New offices dominate Olde area

BY AMY HIGGINS
The Cincinnati Enquirer

        UNION TOWNSHIP — Victoria Alvarez looks wistfully out the front window of her studio and pottery store, beyond the cars zooming past on Cincinnati-Dayton Road, across to the 100-year-old buildings turned into professional offices.

EYE ON WEST CHESTER
        Union Township's Olde West Chester is at a crossroads. Some residents and officials want the mile-long corridor along Cincinnati-Dayton Road to become a hub of specialty shops and other retail outlets. Others encourage a path toward office development.

        In a three-part series starting today, reporter Amy Higgins looks at what has happened in Olde West Chester's business district and how its struggles today could lead to future opportunities.

        • Today: A lack of unity among local residents, businesses and officials has hurt Olde West Chester's chances of becoming what some hoped would be its destiny: an enclave of small, successful retail shops and boutiques.

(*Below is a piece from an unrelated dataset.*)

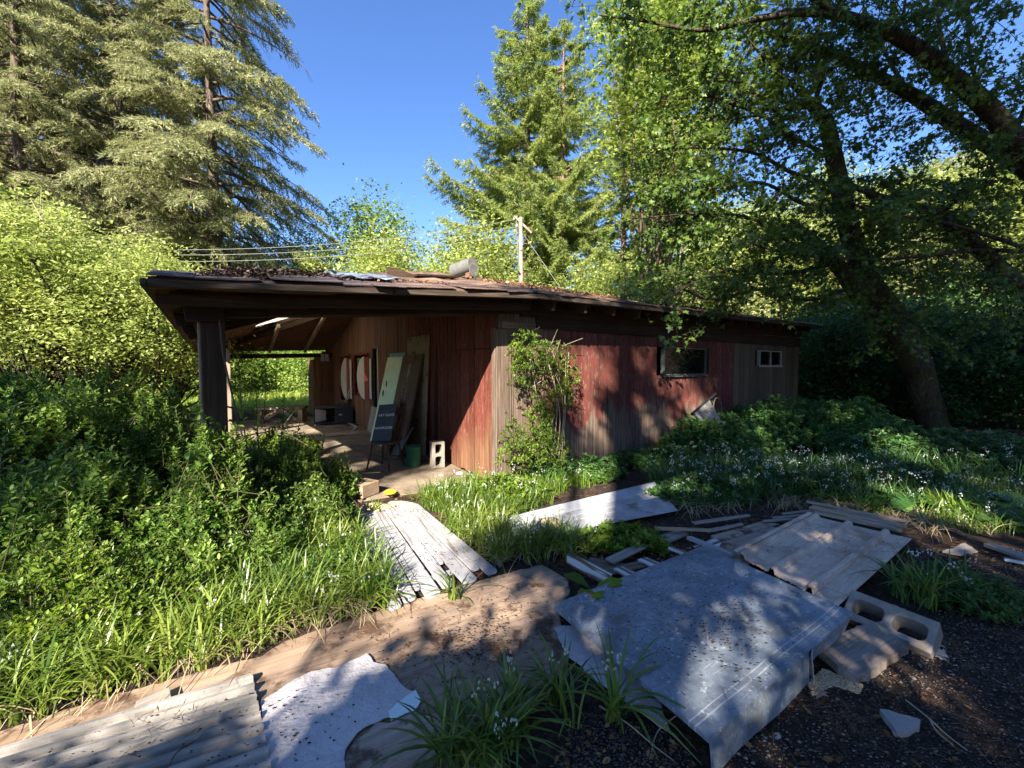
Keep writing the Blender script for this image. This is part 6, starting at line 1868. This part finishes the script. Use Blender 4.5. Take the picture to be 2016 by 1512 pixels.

        Tuesday: Professional offices are taking over Olde West Chester. But business owners are looking nervously at the emerging Union Centre Boulevard development and wonder if it will help or hurt their community.

        • Wednesday: A national development expert offers his vision of what Olde West Chester could become.

        She once had high hopes the buildings would become quaint coffee and sandwich shops — another step on the path of making Olde West Chester a miniature Waynesville, Lebanon or Nashville, Ind. But eyeing the slow takeover of offices, Ms. Alvarez concedes she's giving up her dream of a Butler County craft and shopping mecca.

        “Sometimes I feel like I'm a dying breed, the last of the little stores, quaint shops,” Ms. Alvarez said.

        That dream of creating a shopping district was why business leaders about 10 years ago dubbed the one-mile stretch of Cincinnati-Dayton Road “Olde” West Chester, hoping the moniker and marketing ploy would create a quaint-enough feeling to draw shoppers in.

        It hasn't worked.

        At least four shops have closed in the last two years — mostly because not everyone shares the dream of Ms. Alvarez and others. While half the area's property owners are pushing for a quaint retail district and the other half resists it, shoppers and shop owners have gone somewhere else.

        “There hasn't been unity among the people who live in the area,” Township Administrator Dave Gully said. “People who live there just don't want commerce.”

        Unable to agree on a single destiny, residents and business owners along Cincinnati-Dayton Road may have lost their chance. Township leaders are already deep in their plans for the future of Olde West Chester — and not all of them include Ms. Alvarez's dream.

        Mr. Gully said the future of Olde West Chester lies in offices, which now outnumber shops and boutiques by nearly a 2-to-1 ratio.

        Some say those offices have stopped craft and antiques stores from coming in. Others say the lack of those specialty shops — fostered by the lack of shoppers — has brought in the professional offices. Whichever came first, no one disputes the area has been slow to take off.

        “If we had something here, we'd have shoppers,” said Roger Stagge, whose family has lived in Olde West Chester since 1981. “It's a Catch-22.”

        Mr. Stagge said the biggest problem impeding retail development in the area, more than disunity, is apathy. He tried to organize a group he called Community Alliance for Olde West Chester to bring merchants, residents and property owners together. His invitations received just four responses.

        “They have not gotten involved,” Mr. Stagge said.

        Jeff Prohaska shares the same frustration. Divisions and broken promises are part of the reason the Prohaskas closed their gift store, the Rare Rabbit, after the holiday shopping season.

        But Mr. Prohaska said the death knell to his store and the others that left last year — such as the Cinnamon Cupboard and Jennifer's Main Street Gallery — was the opening of Union Centre Boulevard interchange at Interstate 75. Mr. Prohaska said traffic through his store decreased 35 percent since the project opened late last year, allowing drivers to bypass the Cincinnati-Dayton Road corridor.

        By some accounts, progress is being made. Township leaders have gotten involved to create special zoning for the area and new tenants are mov ing in — albeit office dwellers.

        Judith Carter, township director of planning and zoning, said the township is paying for a $16,500 study designed to attract shoppers to Olde West Chester. The report, to include recommendations on sidewalks, streetlights, banners and traffic controls, is due in April.

        Ms. Carter agrees the area lacks such amenities as sidewalks and streetlights. While the township can't afford to install those, it requires developers to put them in as buildings are built and restored.

        Mostly, though, Ms. Carter sees the same problem with Olde West Chester as the merchants: nothing to draw customers.

        Ms. Alvarez agreed: “It's not inviting for other people to come and set up a business,” she said. “Somebody has to do something to make people want to come here.”